* [Task instructions]:
Repeat the data below exactly, dropping any pictures it holds.

* [Recorded data]:
....................

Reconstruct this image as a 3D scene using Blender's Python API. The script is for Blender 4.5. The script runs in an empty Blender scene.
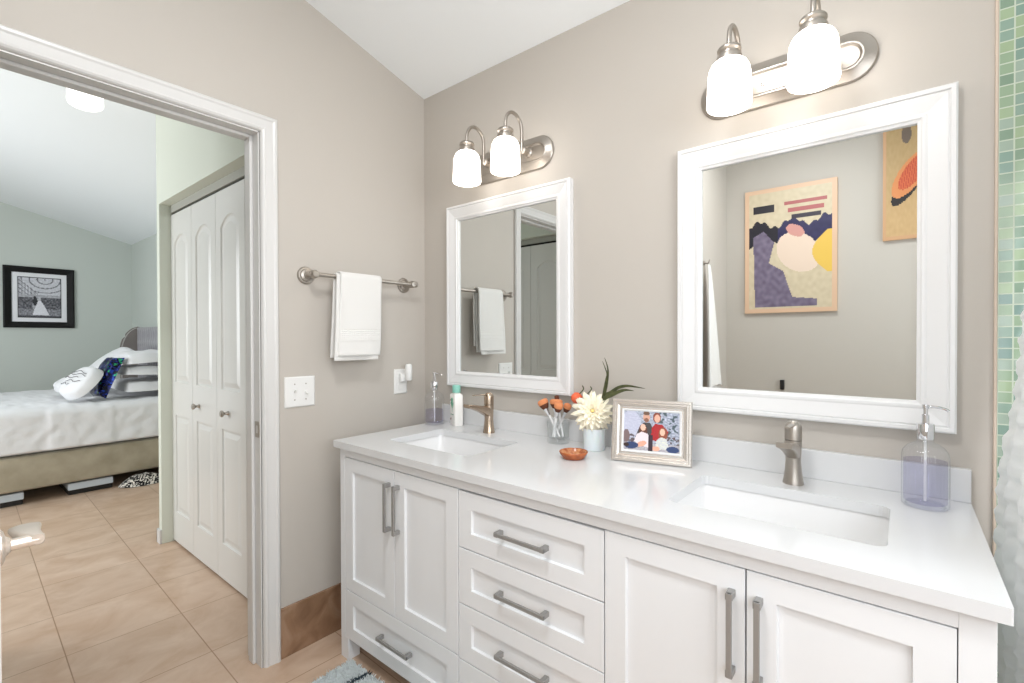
import bpy, bmesh, math, random
from mathutils import Vector, Matrix, noise
random.seed(7)
PI = math.pi
sc = bpy.context.scene
COL = sc.collection

# ------------------------------------------------------------------ camera
def setup_camera():
    yaw, pit, rol = (math.radians(a) for a in (39.266, -0.4837, -0.1456))
    F = Vector((-math.sin(yaw)*math.cos(pit), math.cos(yaw)*math.cos(pit), math.sin(pit)))
    R0 = Vector((math.cos(yaw), math.sin(yaw), 0)); U0 = R0.cross(F)
    R = R0*math.cos(rol) + U0*math.sin(rol); U = R.cross(F)
    cam = bpy.data.cameras.new('camera'); o = bpy.data.objects.new('camera', cam)
    cam.sensor_width = 36; cam.lens = 478.96*36/1024; cam.clip_start = 0.02
    m = Matrix((R, U, -F)).transposed().to_4x4(); m.translation = (1.8731, -1.5959, 1.2475)
    o.matrix_world = m
    COL.objects.link(o); sc.camera = o
setup_camera()

# ------------------------------------------------------------------ light and exposure
w = bpy.data.worlds.new('sky'); sc.world = w; w.use_nodes = True
w.node_tree.nodes['Background'].inputs[0].default_value = (0.80, 0.88, 1.0, 1)
w.node_tree.nodes['Background'].inputs[1].default_value = 1.0
sc.view_settings.view_transform = 'Standard'
sc.view_settings.look = 'None'
sc.view_settings.gamma = 1.0
sc.view_settings.use_curve_mapping = False
sc.view_settings.exposure = 0.0
sc.cycles.use_denoising = True
sc.cycles.max_bounces = 10
sc.cycles.diffuse_bounces = 5
sc.cycles.glossy_bounces = 5
sc.cycles.transmission_bounces = 10
sc.cycles.transparent_max_bounces = 12
sc.cycles.sample_clamp_indirect = 6.0
SHADE_GLOW = 4.4
def area(name, loc, direction, sx, sy, power, color):
    l = bpy.data.lights.new(name, 'AREA'); l.shape = 'RECTANGLE'; l.size = sx; l.size_y = sy
    l.energy = power; l.color = color
    o = bpy.data.objects.new(name, l); COL.objects.link(o); o.location = loc
    o.rotation_euler = Vector(direction).to_track_quat('-Z', 'Y').to_euler()
    return o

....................

* [Answer for the task]:
Reconstruct this image as a 3D scene using Blender's Python API. The script is for Blender 4.5. The script runs in an empty Blender scene.
import bpy, bmesh, math, random
from mathutils import Vector, Matrix, noise
random.seed(7)
PI = math.pi
sc = bpy.context.scene
COL = sc.collection

# ------------------------------------------------------------------ camera
def setup_camera():
    yaw, pit, rol = (math.radians(a) for a in (39.266, -0.4837, -0.1456))
    F = Vector((-math.sin(yaw)*math.cos(pit), math.cos(yaw)*math.cos(pit), math.sin(pit)))
    R0 = Vector((math.cos(yaw), math.sin(yaw), 0)); U0 = R0.cross(F)
    R = R0*math.cos(rol) + U0*math.sin(rol); U = R.cross(F)
    cam = bpy.data.cameras.new('camera'); o = bpy.data.objects.new('camera', cam)
    cam.sensor_width = 36; cam.lens = 478.96*36/1024; cam.clip_start = 0.02
    m = Matrix((R, U, -F)).transposed().to_4x4(); m.translation = (1.8731, -1.5959, 1.2475)
    o.matrix_world = m
    COL.objects.link(o); sc.camera = o
setup_camera()

# ------------------------------------------------------------------ light and exposure
w = bpy.data.worlds.new('sky'); sc.world = w; w.use_nodes = True
w.node_tree.nodes['Background'].inputs[0].default_value = (0.80, 0.88, 1.0, 1)
w.node_tree.nodes['Background'].inputs[1].default_value = 1.0
sc.view_settings.view_transform = 'Standard'
sc.view_settings.look = 'None'
sc.view_settings.gamma = 1.0
sc.view_settings.use_curve_mapping = False
sc.view_settings.exposure = 0.0
sc.cycles.use_denoising = True
sc.cycles.max_bounces = 10
sc.cycles.diffuse_bounces = 5
sc.cycles.glossy_bounces = 5
sc.cycles.transmission_bounces = 10
sc.cycles.transparent_max_bounces = 12
sc.cycles.sample_clamp_indirect = 6.0
SHADE_GLOW = 4.4
def area(name, loc, direction, sx, sy, power, color):
    l = bpy.data.lights.new(name, 'AREA'); l.shape = 'RECTANGLE'; l.size = sx; l.size_y = sy
    l.energy = power; l.color = color
    o = bpy.data.objects.new(name, l); COL.objects.link(o); o.location = loc
    o.rotation_euler = Vector(direction).to_track_quat('-Z', 'Y').to_euler()
    return o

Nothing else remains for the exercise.